**Task directions**: Write out, precisely and in full, each line of the material.

**Stored data**:
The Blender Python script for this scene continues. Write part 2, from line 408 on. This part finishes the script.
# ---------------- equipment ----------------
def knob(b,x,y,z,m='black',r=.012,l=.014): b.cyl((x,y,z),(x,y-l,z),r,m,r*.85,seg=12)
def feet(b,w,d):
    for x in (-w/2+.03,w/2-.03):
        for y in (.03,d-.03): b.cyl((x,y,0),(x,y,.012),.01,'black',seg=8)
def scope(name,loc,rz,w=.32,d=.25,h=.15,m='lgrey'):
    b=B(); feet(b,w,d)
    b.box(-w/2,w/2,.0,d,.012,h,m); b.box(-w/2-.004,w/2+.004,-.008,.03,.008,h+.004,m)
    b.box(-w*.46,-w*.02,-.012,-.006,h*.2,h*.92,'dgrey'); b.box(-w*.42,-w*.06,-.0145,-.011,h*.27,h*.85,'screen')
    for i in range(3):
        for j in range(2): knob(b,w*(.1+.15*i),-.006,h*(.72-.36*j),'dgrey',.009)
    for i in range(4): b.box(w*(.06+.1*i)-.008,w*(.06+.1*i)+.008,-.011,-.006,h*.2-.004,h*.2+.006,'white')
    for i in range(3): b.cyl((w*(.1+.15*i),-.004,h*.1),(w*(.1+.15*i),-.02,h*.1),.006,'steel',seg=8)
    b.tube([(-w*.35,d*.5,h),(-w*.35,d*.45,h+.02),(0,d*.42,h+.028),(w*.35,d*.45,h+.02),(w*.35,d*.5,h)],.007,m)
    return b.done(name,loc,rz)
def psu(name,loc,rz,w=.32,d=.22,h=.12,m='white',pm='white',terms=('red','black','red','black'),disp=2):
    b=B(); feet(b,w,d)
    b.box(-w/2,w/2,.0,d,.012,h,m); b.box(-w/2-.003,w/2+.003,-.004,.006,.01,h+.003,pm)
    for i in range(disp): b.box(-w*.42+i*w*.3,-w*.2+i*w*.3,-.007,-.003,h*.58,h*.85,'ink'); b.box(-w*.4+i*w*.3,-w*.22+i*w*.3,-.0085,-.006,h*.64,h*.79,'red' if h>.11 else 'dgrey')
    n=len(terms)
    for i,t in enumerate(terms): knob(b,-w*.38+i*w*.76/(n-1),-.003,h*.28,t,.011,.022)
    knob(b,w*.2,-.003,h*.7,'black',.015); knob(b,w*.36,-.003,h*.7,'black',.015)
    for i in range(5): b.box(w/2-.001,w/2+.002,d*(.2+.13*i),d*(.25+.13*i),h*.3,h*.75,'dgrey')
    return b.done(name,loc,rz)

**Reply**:
The Blender Python script for this scene continues. Write part 2, from line 408 on. This part finishes the script.
# ---------------- equipment ----------------
def knob(b,x,y,z,m='black',r=.012,l=.014): b.cyl((x,y,z),(x,y-l,z),r,m,r*.85,seg=12)
def feet(b,w,d):
    for x in (-w/2+.03,w/2-.03):
        for y in (.03,d-.03): b.cyl((x,y,0),(x,y,.012),.01,'black',seg=8)
def scope(name,loc,rz,w=.32,d=.25,h=.15,m='lgrey'):
    b=B(); feet(b,w,d)
    b.box(-w/2,w/2,.0,d,.012,h,m); b.box(-w/2-.004,w/2+.004,-.008,.03,.008,h+.004,m)
    b.box(-w*.46,-w*.02,-.012,-.006,h*.2,h*.92,'dgrey'); b.box(-w*.42,-w*.06,-.0145,-.011,h*.27,h*.85,'screen')
    for i in range(3):
        for j in range(2): knob(b,w*(.1+.15*i),-.006,h*(.72-.36*j),'dgrey',.009)
    for i in range(4): b.box(w*(.06+.1*i)-.008,w*(.06+.1*i)+.008,-.011,-.006,h*.2-.004,h*.2+.006,'white')
    for i in range(3): b.cyl((w*(.1+.15*i),-.004,h*.1),(w*(.1+.15*i),-.02,h*.1),.006,'steel',seg=8)
    b.tube([(-w*.35,d*.5,h),(-w*.35,d*.45,h+.02),(0,d*.42,h+.028),(w*.35,d*.45,h+.02),(w*.35,d*.5,h)],.007,m)
    return b.done(name,loc,rz)
def psu(name,loc,rz,w=.32,d=.22,h=.12,m='white',pm='white',terms=('red','black','red','black'),disp=2):
    b=B(); feet(b,w,d)
    b.box(-w/2,w/2,.0,d,.012,h,m); b.box(-w/2-.003,w/2+.003,-.004,.006,.01,h+.003,pm)
    for i in range(disp): b.box(-w*.42+i*w*.3,-w*.2+i*w*.3,-.007,-.003,h*.58,h*.85,'ink'); b.box(-w*.4+i*w*.3,-w*.22+i*w*.3,-.0085,-.006,h*.64,h*.79,'red' if h>.11 else 'dgrey')
    n=len(terms)
    for i,t in enumerate(terms): knob(b,-w*.38+i*w*.76/(n-1),-.003,h*.28,t,.011,.022)
    knob(b,w*.2,-.003,h*.7,'black',.015); knob(b,w*.36,-.003,h*.7,'black',.015)
    for i in range(5): b.box(w/2-.001,w/2+.002,d*(.2+.13*i),d*(.25+.13*i),h*.3,h*.75,'dgrey')
    return b.done(name,loc,rz)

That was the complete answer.